Did you know the NFL is a nonprofit organization? So the same league that can afford to pay commissioner Roger Goodell a ridiculous $44 million per year doesn’t pay one cent of federal tax. But that nauseating fact, my friends, is not what this post is about – because it gets much, much worse.

Where the NLF really sticks it to the taxpayer is in stadium costs. As I learned on NPR this morning (I’m a junkie), you and I shoulder the majority of funding for these behemoth structures.

So while the $10-billion-a-year NFL machine profits like a bandit from games played in local stadiums, they only pay a portion – or sometimes none – of those venues’ construction. These sites can cost upwards of a billion dollars to build, which cash-strapped local governments can hardly afford. And while most NFL team owners are billionaires themselves, they pass on the costs claiming that the city’s revenue will increase, making it a win for all of us.

But not so, according to Gregg Easterbrook, sports commentator and author of The King of Sports: Football’s Impact on America. He says that in fact, the economic lift almost rarely meets the amount of money poured in by taxpayers.

So why doesn’t the NFL pay for its own damned stadiums? Because of a tradition begging to be broken. Fifty years ago, sports team owners were not mega-loaded like they are today, and they needed public support to bring football to the community.
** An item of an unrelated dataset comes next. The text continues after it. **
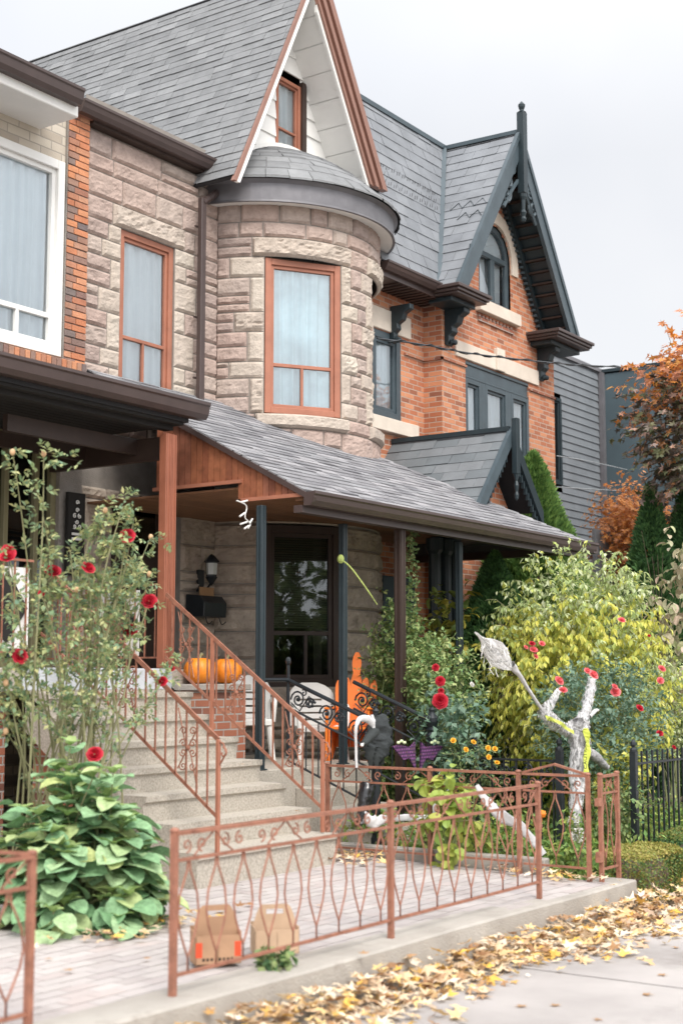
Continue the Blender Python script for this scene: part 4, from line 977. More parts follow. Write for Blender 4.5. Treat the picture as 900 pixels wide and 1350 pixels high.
# ================================================================== FRONT FENCE
def P3(o,u,a,z,off=0):
    n=Vector((u.y,-u.x,0)); return Vector((o.x+u.x*a,o.y+u.y*a,z))+n*off
def fence(par,o,u,length,zb,zt_,n,posts,dark=False,peak=False,scroll=True,style='wave'):
    o=Vector(o); u=Vector(u).normalized(); zb2=zb+.1; zm=zt_-.135; rs=[]
    def mk(name,mb): return mb.build(name,M['terra_fence'],par)
    b=MB(); b.bar([P3(o,u,0,zt_),P3(o,u,length,zt_)],.04,.02); mk('top_rail',b)
    b=MB(); b.bar([P3(o,u,0,zm),P3(o,u,length,zm)],.022,.016); mk('middle_rail',b)
    b=MB(); b.bar([P3(o,u,0,zb2),P3(o,u,length,zb2)],.022,.016); mk('bottom_rail',b)
    for a in posts:
        b=MB(); p=P3(o,u,a,0); b.box(p.x-.016,p.x+.016,p.y-.016,p.y+.016,zb-.02,zt_+.012); b.ball((p.x,p.y,zt_+.016),.026,10,6,(1,1,.6)); mk('post',b)
    sp=length/n; H_=zm-zb2
    for i in range(n):
        c=(i+.5)*sp; b=MB(); hw_=sp*.36
        for s in (-1,1):
            # bars meet at a short stem low down, bulge, then run up to the middle rail
            pts=[(0,0),(0,.13),(.25,.2),(.8,.38),(1,.52),(.85,.68),(.42,.82),(.15,.9),(.08,1)]
            pts=[P3(o,u,c+s*hw_*q,zb2+H_*t) for q,t in pts]; b.tube(pts,.006,5)
        mk('wave_bars',b)
    if scroll:
        k=0; m=max(2,int(length/.3))
        for i in range(m):
            c=(i+.5)*length/m; b=MB(); zc=(zt_+zm)/2
            for s in (-1,1):
                spiral(P3(o,u,c+s*.06,zc),.038,1.25,math.pi/2,tuple(u*s),(0,0,1 if i%2 else -1),.0055,b,n=14)
            b.tube([P3(o,u,c-.14,zt_-.015),P3(o,u,c-.06,zc-.02),P3(o,u,c,zm+.012)] if i%2 else [P3(o,u,c+.0,zm+.012),P3(o,u,c+.07,zc-.0),P3(o,u,c+.15,zt_-.015)],.0055,5)
            mk('scroll',b)
    if peak:
        b=MB(); b.bar([P3(o,u,0,zt_+.01),P3(o,u,length*.5,zt_+.085),P3(o,u,length,zt_+.01)],.03,.018); mk('peak_rail',b)
YFc=4.86
F1=root('iron_fence',(7.6,YFc,.14),'long salmon iron fence on the curb wall, in front of the cardboard carriers','fence','salmon iron fences')
fence(F1,(5.58,YFc,0),(1,0,0),4.05,.15,.95,18,(0,2.03,4.05))
F2=root('iron_fence',(10.65,6.2,.14),'salmon iron fence between the paved path and the flower bed','fence','salmon iron fences')
fence(F2,(10.65,5.55,0),(0,1,0),1.92,.14,.955,8,(0.,.85,1.92))
F3=root('iron_gate',(10.65,5.2,.14),'salmon iron gate with a low peaked top, in front of the gauze wrapped figure','gate')
fence(F3,(10.65,4.93,0),(0,1,0),.58,.13,.955,3,(0,),peak=True)
F4=root('iron_fence',(10.85,YFc,.14),'short salmon fence piece at the end of the curb wall, beside the clipped hedge','fence','salmon iron fences')
fence(F4,(10.73,YFc,0),(1,0,0),.33,.12,.95,2,(0,.33))
for z0_,z1_ in ((.72,.78),(.28,.36)): b=MB(); b.box(10.66,10.74,YFc-.02,YFc+.02,z0_,z1_); b.build('latch_plate',M['terra_fence'],F3)
F5=root('iron_gate',(4.1,YFc,.14),'rust coloured iron gate piece at the bottom left corner','gate')
fence(F5,(3.55,YFc,0),(1,0,0),1.06,.15,.935,4,(0,1.06),peak=True)
# ================================================================== BLACK STAIR RAILS OF THE PATIO
def newel(par,x,y,z0,zt_,r_=.055):
    b=MB(); h=zt_-z0
    b.lathe([(r_*1.3,0),(r_*1.3,.05),(r_*.8,.08),(r_*.75,h*.62),(r_*1.15,h*.64),(r_*1.15,h*.78),(r_*.9,h*.8),(r_*1.2,h*.82),(r_*.7,h*.84),(r_*1.1,h*.88),(r_*1.15,h*.91),(r_*.55,h*.945),(r_*.5,h*.955),(r_*.6,h*.975),(r_*.35,h*.99),(0,h)],(x,y,z0),14); b.build('newel',M['iron'],par)
def black_rail(label,X,ya,yb,za,zb_,nz,grp='black patio stair railings'):
    """from porch post (ya, za) down to newel (yb, zb)"""
    rt=root('black_railing',(X,yb,.2),label,'railing',grp); s=(zb_-za)/(yb-ya)
    b=MB(); b.tube([(X,ya,za),(X,yb,zb_)],.02,8); b.build('top_rail',M['iron'],rt)
    b=MB(); b.tube([(X,ya,za-.26),(X,yb,zb_-.26)],.011,6); b.build('middle_rail',M['iron'],rt)
    b=MB(); b.tube([(X,ya,za-.76),(X,yb,zb_-.76)],.011,6); b.build('bottom_rail',M['iron'],rt)
    n=3
    for i in range(n):
        y=ya+(yb-ya)*(i+.5)/n; z=za+s*(y-ya)-.13; b=MB()
        spiral((X,y+.05,z+.01),.085,1.7,0,(0,1,0),(0,0,1),.009,b); spiral((X,y-.09,z-.03),.06,1.5,math.pi,(0,1,0),(0,0,1),.008,b,sgn=-1)
        spiral((X,y-.02,z+.07),.035,1.2,1,(0,1,0),(0,0,1),.007,b)
        b.ball((X,y+.05,z+.01),.02,8,5)
        for k in range(5): a=k*1.3; b.ball((X+.01,y-.09+.03*math.cos(a),z-.03+.03*math.sin(a)),.017,6,4)
        b.tube([(X,y+.13,z-.02),(X,y+.03,z-.1),(X,y-.08,z+.04),(X,y-.16,z-.02)],.007,5); b.build('scrollwork',M['iron'],rt)
    m=7
    for i in range(m):
        y=ya+(yb-ya)*(i+.5)/m; z=za+s*(y-ya); b=MB(); b.tube([(X,y,z-.26),(X,y,z-.76)],.007,5); b.build('baluster',M['iron'],rt)
    newel(rt,X,yb,nz,zb_+.14)
    return rt
BR1=black_rail('left black scrollwork railing of the patio steps, beside the white plastic chair',11.03,8.2,7.2,1.72,1.33,.25)
b=MB(); b.tube([(11.03,8.2,1.72),(10.5,8.15,1.72)],.02,8); b.tube([(11.03,8.2,1.0),(11.03,8.2,1.86)],.018,8); b.ball((11.03,8.2,1.9),.03,8,6,(1,1,1.4)); b.build('corner_rail',M['iron'],BR1)
BR2=black_rail('right black scrollwork railing ending at the ball topped newel above the purple cloth',11.78,7.95,7.05,1.70,1.33,.25)
# ================================================================== BLACK GARDEN FENCES
def picket_fence(label,p,q,zb,h,n,group,scroll=False,posts=(0,1)):
    p=Vector(p); q=Vector(q); rt=root('black_fence',((p.x+q.x)/2,(p.y+q.y)/2,zb),label,'fence',group); u=(q-p)
    b=MB(); b.bar([p+Vector((0,0,zb+h*.9)),q+Vector((0,0,zb+h*.9))],.03,.02); b.build('top_rail',M['iron'],rt)
    b=MB(); b.bar([p+Vector((0,0,zb+.1)),q+Vector((0,0,zb+.1))],.03,.02); b.build('bottom_rail',M['iron'],rt)
    if scroll:
        b=MB(); b.bar([p+Vector((0,0,zb+h*.9-.18)),q+Vector((0,0,zb+h*.9-.18))],.02,.015); b.build('middle_rail',M['iron'],rt)
        m=int(u.length/.22); un=u.normalized()
        for i in range(m):
            c=p+u*((i+.5)/m); b=MB(); spiral((c.x,c.y,zb+h*.9-.09),.065,1.4,i,tuple(un),(0,0,1),.009,b,sgn=1 if i%2 else -1); spiral((c.x+un.x*.09,c.y+un.y*.09,zb+h*.9-.11),.045,1.3,i+2,tuple(un),(0,0,1),.009,b,sgn=-1); b.build('scroll',M['iron'],rt)
    for i in range(n):
        c=p+u*((i+.5)/n); b=MB(); b.box(c.x-.008,c.x+.008,c.y-.008,c.y+.008,zb+.1,zb+h*(.9 if scroll else 1)); b.build('picket',M['iron'],rt)
    for t in posts:
        c=p+u*t; b=MB(); b.box(c.x-.03,c.x+.03,c.y-.03,c.y+.03,zb-.1,zb+h); b.lathe([(.036,0),(.036,.02),(.018,.04),(.03,.065),(.026,.09),(0,.12)],(c.x,c.y,zb+h),8); b.build('post',M['iron'],rt)
picket_fence('black scrolled garden fence behind the gauze wrapped figure',(12.0,6.72,0),(12.0,5.83,0),.1,.98,7,'black garden fences',True)
picket_fence('tall black picket fence at the right edge behind the dark hedge',(12.73,5.42,0),(15.8,5.3,0),-.1,1.15,26,'black garden fences')
# ================================================================== WIRES
cab=MB(); Yc=9.0
pts=[at(x,y,Y=Yc) for x,y in ((497,446),(561,455),(614,465),(668,472),(736,479),(800,483),(900,485))]+[at(1100,470,Y=Yc)]
def catm(P,k=6):
    P=[Vector(p) for p in P]; out=[]
    for i in range(len(P)-1):
        a=P[max(0,i-1)];b=P[i];c=P[i+1];d=P[min(len(P)-1,i+2)]
        for j in range(k):
            t=j/k; out.append(.5*((2*b)+(-a+c)*t+(2*a-5*b+4*c-d)*t*t+(-a+3*b-3*c+d)*t**3))
    return out+[P[-1]]
cs=catm(pts,10); cab.tube(cs,.011,5); cab.tube([p+Vector((0,.02*math.sin(i*1.1),.02*math.cos(i*1.1))) for i,p in enumerate(cs)],.008,5)
tag(cab.build('power_cable',M['iron']),'thick twisted black cable crossing the orange brick house','cable','overhead cables')
for lab,q in (('upper thin cable in front of the grey building',((733,601),(775,608),(820,618),(845,624))),('lower thin cable in front of the grey building',((733,642),(780,645),(840,648)))):
    c=MB(); c.tube(catm([at(x,y,Y=10.4) for x,y in q],6),.009,5); tag(c.build('thin_cable',mat('pale_cable',(.3,.32,.33),.5,.1)),lab,'cable','overhead cables')
# ================================================================== LEAVES
LEAFM={}
def leafmat(n,cols,trans=.3,rough=.5,spec=.35):
    M[n]=mat(n,cols,rough,.15,8,0,40,spec=spec,trans=trans); return M[n]
leafmat('leaf_rose',[(.15,.24,.13),(.24,.34,.17),(.4,.44,.2),(.18,.3,.2),(.55,.52,.24),(.34,.42,.2)])
leafmat('leaf_big',[(.17,.32,.2),(.22,.39,.25),(.28,.45,.3),(.36,.53,.36)],.2,.6)
M['leaf_big']=mat('leaf_big_',[(.15,.29,.14),(.22,.38,.2),(.28,.44,.24),(.38,.52,.28),(.45,.5,.2)],.65,.3,28,.5,45,spec=.25,trans=.2)
leafmat('leaf_tip',[(.3,.42,.14),(.38,.48,.2),(.24,.38,.14)],.3)
leafmat('leaf_mid',[(.07,.15,.06),(.13,.24,.09),(.22,.31,.12),(.32,.38,.15),(.1,.18,.07),(.42,.43,.2)])
leafmat('leaf_climb',[(.12,.22,.08),(.2,.33,.12),(.32,.42,.16),(.44,.5,.2),(.16,.27,.1),(.55,.56,.26)])
leafmat('leaf_yellow',[(.66,.63,.11),(.72,.69,.16),(.52,.56,.12),(.36,.43,.12),(.7,.64,.12),(.76,.74,.28)],.4)
leafmat('leaf_sage',[(.24,.33,.12),(.36,.44,.18),(.5,.55,.28),(.58,.62,.42),(.3,.4,.12),(.66,.66,.16)],.3)
leafmat('leaf_blue',[(.08,.15,.1),(.12,.21,.14),(.18,.28,.2),(.26,.36,.27),(.08,.15,.08)])
leafmat('leaf_cedar',[(.035,.085,.03),(.05,.12,.04),(.07,.16,.05),(.1,.2,.06)],.15,.7)
leafmat('leaf_cedar_light',[(.06,.13,.03),(.1,.2,.05),(.15,.26,.06),(.2,.32,.08)],.2,.7)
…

Those days are long gone, but the NFL still convinces government officials to foot the bills.

My own hometown of Los Angeles may soon build a new stadium – and Easterbrook hopes the city will reject any proposal that involves taxpayer funding. So do I.

He also offers a solution so simple, Congress will never pass it: change the law to bar copyrighting of games played on publicly-funded sites. “The NFL will immediately negotiate to pay the full and proper cost of all its stadiums,” he says. The NFL makes most of its money via licensing broadcast rights, so the “problem will solve itself.”